Nella mappa di Madiga Sacko la Villa è un luogo escluso dalla città; uno spesso contorno colorato racchiude i riferimenti urbani principali: le due Torri, la piazza Maggiore con il Nettuno, il Comune, i giardini della Montagnola e i percorsi tra questi elementi, mentre la stazione con i treni che circolano intono al perimetro e la Villa Aldini posta in un angolo appena al di fuori di questo, sembrano essere, insieme all'ospedale, gli oggetti che la città ha espulso dal suo centro vitale. Un'esclusione evidenziata dal segno lasciato a matita, che contrasta con i colori usati per gli altri elementi e in particolare per il vicino Ospedale Maggiore.
Ma è nelle mappe prive di contorno che la posizione decentrata di Villa Aldini dice di più di quanto il disegno stesso non faccia vedere. Collocata sempre a un'estremità del foglio, e in due casi talmente a margine da lasciare fuori campo un pezzo di definizione (mappe di Lalo Gassama e di Diakite Abu Dramane), questo luogo dell'abitare condiviso e temporaneo è il punto di partenza (nella mappa di Jasim la direzionalità dei percorsi da Villa Aldini verso tutti gli altri luoghi è indicata con piccole frecce) o una delle estremità di tutte le connessioni. In un caso sembra rappresentare un vero e proprio approdo: la narrazione tracciata da Lamin Gassama inizia con il Centro Mattei [7] e si dispiega lungo un paesaggio costellato di forme che sembrano oasi, soste lungo quello che appare come un sentiero che scavalca le colline, territorio di Bologna o di altri attraversamenti: qui, sono i giardini Margherita, identificati come nodo, luogo di incontro per molti dei partecipanti al progetto; è il Parco Montagnola, riconosciuto invece come confine nell'accezione di luogo pericoloso, come in altre sei mappe; è la piazza Maggiore, il riferimento principale del centro urbano; è la scuola Caboral, un altro nodo, dove molti migranti frequentano i corsi di italiano; ed è infine Villa Aldini, alla conclusione del viaggio, che assume le sembianze di un castello.

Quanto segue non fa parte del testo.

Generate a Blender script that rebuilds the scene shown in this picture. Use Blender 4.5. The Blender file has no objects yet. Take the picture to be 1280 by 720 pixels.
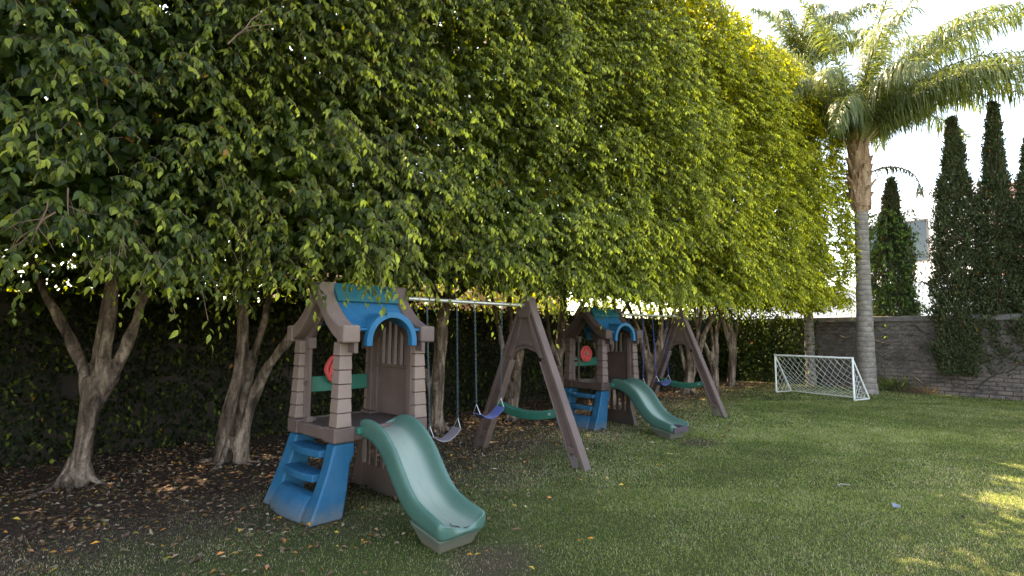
import bpy, bmesh, math, random
import numpy as np
from mathutils import Vector, Matrix

R = math.radians
scene = bpy.context.scene
C = scene.collection

# ------------------------------------------------------------------ camera
FPX, PITCH, ROLL, EYE = 680.0, 0.0826, 0.0055, 1.55
cam_data = bpy.data.cameras.new('camera')
cam_data.sensor_width = 36.0
cam_data.lens = 36.0 * FPX / 1280.0
cam_data.clip_start = 0.05
cam_data.clip_end = 2000
cam = bpy.data.objects.new('camera', cam_data)
C.objects.link(cam)
cam.matrix_world = (Matrix.Translation((0, 0, EYE)) @ Matrix.Rotation(math.pi / 2 + PITCH, 4, 'X')
                    @ Matrix.Rotation(ROLL, 4, 'Z'))
scene.camera = cam

# hedge frame: T runs along the row of trees, N points from the trees to the lawn
T2 = np.array([0.710, 0.704]); N2 = np.array([0.704, -0.710])
# ------------------------------------------------------------------ light
SUN_AZ = (-0.59, 0.808)
SUN_EL = 62.1
world = bpy.data.worlds.new('World'); scene.world = world
world.use_nodes = True
wn = world.node_tree.nodes; wl = world.node_tree.links
wn.clear()
sky = wn.new('ShaderNodeTexSky'); sky.sky_type = 'NISHITA'; sky.sun_disc = False
sky.sun_elevation = R(SUN_EL); sky.sun_rotation = math.atan2(SUN_AZ[0], SUN_AZ[1])
sky.air_density = 1.0; sky.dust_density = 3.0; sky.ozone_density = 1.0; sky.altitude = 1500
bg = wn.new('ShaderNodeBackground'); bg.inputs['Strength'].default_value = 0.15
wo = wn.new('ShaderNodeOutputWorld')
wl.new(sky.outputs[0], bg.inputs[0]); wl.new(bg.outputs[0], wo.inputs[0])
sd = bpy.data.lights.new('sun', 'SUN'); sd.energy = 3.0; sd.angle = R(0.5); sd.color = (1.0, 0.93, 0.80)
so = bpy.data.objects.new('sun', sd); C.objects.link(so)
ce = math.cos(R(SUN_EL))
sv = Vector((SUN_AZ[0] * ce, SUN_AZ[1] * ce, math.sin(R(SUN_EL))))
so.rotation_euler = sv.to_track_quat('Z', 'Y').to_euler()
so.location = (0, 0, 30)
scene.view_settings.view_transform = 'Standard'
scene.view_settings.look = 'None'
scene.view_settings.exposure = 3.15
scene.view_settings.gamma = 1.0
scene.view_settings.use_white_balance = True
scene.view_settings.white_balance_temperature = 9200
scene.view_settings.white_balance_tint = 12
scene.render.engine = 'CYCLES'
scene.cycles.max_bounces = 7
scene.cycles.diffuse_bounces = 4
scene.cycles.transmission_bounces = 5
scene.cycles.glossy_bounces = 3
scene.cycles.use_denoising = True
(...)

Punto d'approdo o da cui ripartire, il luogo scelto come lente attraverso cui guardare le mappe di Bologna diviene emblema di quell'abitare la distanza che contraddistingue la condizione dei migranti e con cui in generale può essere descritta la contemporaneità [8]. Esso narra, per l'importanza che assume in ogni mappa e nello stesso tempo per la sua singolare estraneità al contesto rappresentato, la discontinuità, lo scarto che segnano un modo di relazionarsi all'ambiente privo della fissità e della centralità con cui si è soliti identificarsi con i "propri" luoghi.
La collocazione fuori campo del luogo dell'abitare che emerge da queste mappe, racconta in definitiva un territorio che si dà come ospitale, che diviene abitabile, nella misura paradossale in cui appropriarsene implica un decentramento, ovvero dove il senso di appartenenza si costruisce nella consapevolezza di quella marginalità, di quello sradicamento che è la condizione d'un'apertura necessaria affinché l'incontro con l'altro possa avvenire.
NOTE
[6] Questa accezione del confine compare anche in altre mappe: Jasim scrive "Dietro alla stazione non vado perché ho paura di perdermi paura della polizia perché non ho i documenti."

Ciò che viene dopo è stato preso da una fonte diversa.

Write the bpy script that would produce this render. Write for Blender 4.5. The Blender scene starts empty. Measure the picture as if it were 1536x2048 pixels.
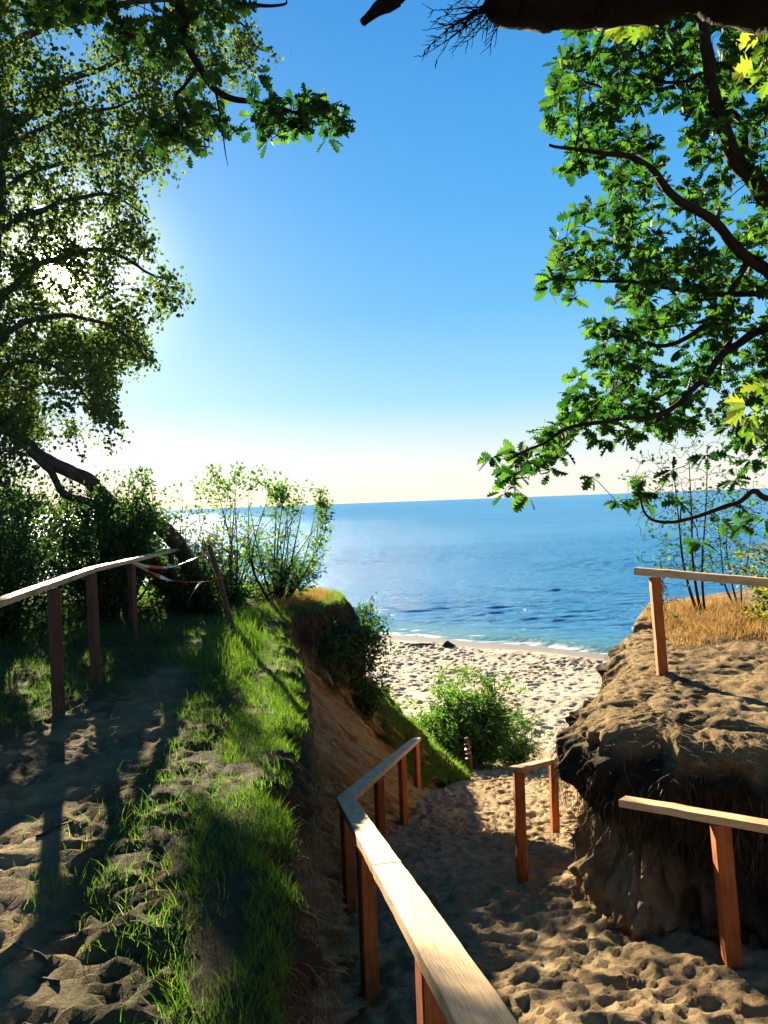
import bpy, math, random
import numpy as np
from math import radians, sin, cos, tan, atan2, sqrt, pi

SC = bpy.context.scene
COL = SC.collection
ZC = 9.0                                   # eye height above the sea
F_PX, CXP, CYP = 1540.0, 768.0, 1024.0     # focal length and centre in photo pixels
PITCH, ROLL = radians(0.74), radians(2.1)
rng = np.random.default_rng(7)
random.seed(7)

# ------------------------------------------------------------------ camera
FW = np.array([0, cos(PITCH), -sin(PITCH)])
R0 = np.array([1.0, 0, 0]); U0 = np.array([0, sin(PITCH), cos(PITCH)])
RI = cos(ROLL)*R0 - sin(ROLL)*U0
UP = sin(ROLL)*R0 + cos(ROLL)*U0
from mathutils import Matrix, Vector
cam_data = bpy.data.cameras.new('camera')
cam = bpy.data.objects.new('camera', cam_data); COL.objects.link(cam)
cam.matrix_world = Matrix(((RI[0], UP[0], -FW[0], 0), (RI[1], UP[1], -FW[1], 0), (RI[2], UP[2], -FW[2], ZC), (0, 0, 0, 1)))
cam_data.sensor_fit = 'VERTICAL'; cam_data.sensor_height = 36.0
cam_data.lens = 36.0*F_PX/2048.0
cam_data.clip_start = 0.05; cam_data.clip_end = 90000
SC.camera = cam

def ray(px, py):
    return FW + (px-CXP)/F_PX*RI + (CYP-py)/F_PX*UP
def P(px, py, d):                          # point at forward distance d, relative to the eye
    r = ray(px, py); return r*(d/r[1])

# ------------------------------------------------------------------ sun and sky
SUNV = ray(120, 545); SUNV = SUNV/np.linalg.norm(SUNV)
SUN_EL = math.asin(SUNV[2]); SUN_AZ = atan2(SUNV[0], SUNV[1])
sl = bpy.data.lights.new('sun', 'SUN'); sl.energy = 5.0; sl.angle = radians(0.6); sl.color = (1.0, 0.83, 0.56)
so = bpy.data.objects.new('sun', sl); COL.objects.link(so)
so.rotation_euler = Vector(SUNV).to_track_quat('Z', 'Y').to_euler(); so.location = (0, 0, 40)
W = bpy.data.worlds.new('World'); SC.world = W; W.use_nodes = True
nt = W.node_tree; nt.nodes.clear()
def N(nt, typ, **kw):
    n = nt.nodes.new(typ)
    for k, v in kw.items():
        if k.startswith('i_'):
            n.inputs[k[2:].replace('_', ' ')].default_value = v
        else: setattr(n, k, v)
    return n
EXPO = 2.65
SKY_GAIN = 1/(.075*2**EXPO)
sky = N(nt, 'ShaderNodeTexSky', sky_type='NISHITA', sun_disc=False)
sky.sun_elevation = SUN_EL; sky.sun_rotation = SUN_AZ
sky.air_density = 1.0; sky.dust_density = 0.6; sky.ozone_density = 3.0; sky.altitude = 0
hs = N(nt, 'ShaderNodeHueSaturation'); hs.inputs['Saturation'].default_value = 1.25; hs.inputs['Value'].default_value = 1.0
nt.links.new(sky.outputs[0], hs.inputs['Color'])
bg = N(nt, 'ShaderNodeBackground'); bg.inputs['Strength'].default_value = 0.075
tcs = N(nt, 'ShaderNodeTexCoord'); sxyz = N(nt, 'ShaderNodeSeparateXYZ'); nt.links.new(tcs.outputs['Generated'], sxyz.inputs[0])
grad = N(nt, 'ShaderNodeValToRGB'); ge = grad.color_ramp.elements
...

[7] Si tratta dell'ex Cie (Centro di identificazione e di espulsione) di via Mattei, trasformato nel 2014 in un hub di prima accoglienza per i migranti. Con questa trasformazione Bologna è stata la prima città in Italia in cui si sia sperimentato un nuovo sistema di accoglienza.
[8] In campo filosofico, la locuzione abitare la distanza è stata introdotta da Rovatti per descrivere una condizione paradossale dell'umano, quella di essere contemporaneamente dentro e fuori, di aver bisogno di un luogo, di una casa dove 'stare' , e di cercare al contempo un fuori, una distanza, un'alterità. "La frase abitare la distanza suggerisce qualcosa come un'instabilità? Uno scarto tra l'essere da qualche parte, presso qualcosa o qualcuno, e il non esserci davvero? Suggerisce, forse, in un movimento che potrebbe diventare abissale, che il dimorare è proprio il riuscire a stare in tale scarto e che solo in questo modo – una specie di esilio da casa propria – possiamo ospitare l'altro?" (Rovatti P. A., 2007, Abitare la distanza. Per una pratica della filosofia, Raffaello Cortina, Milano, p. XXX.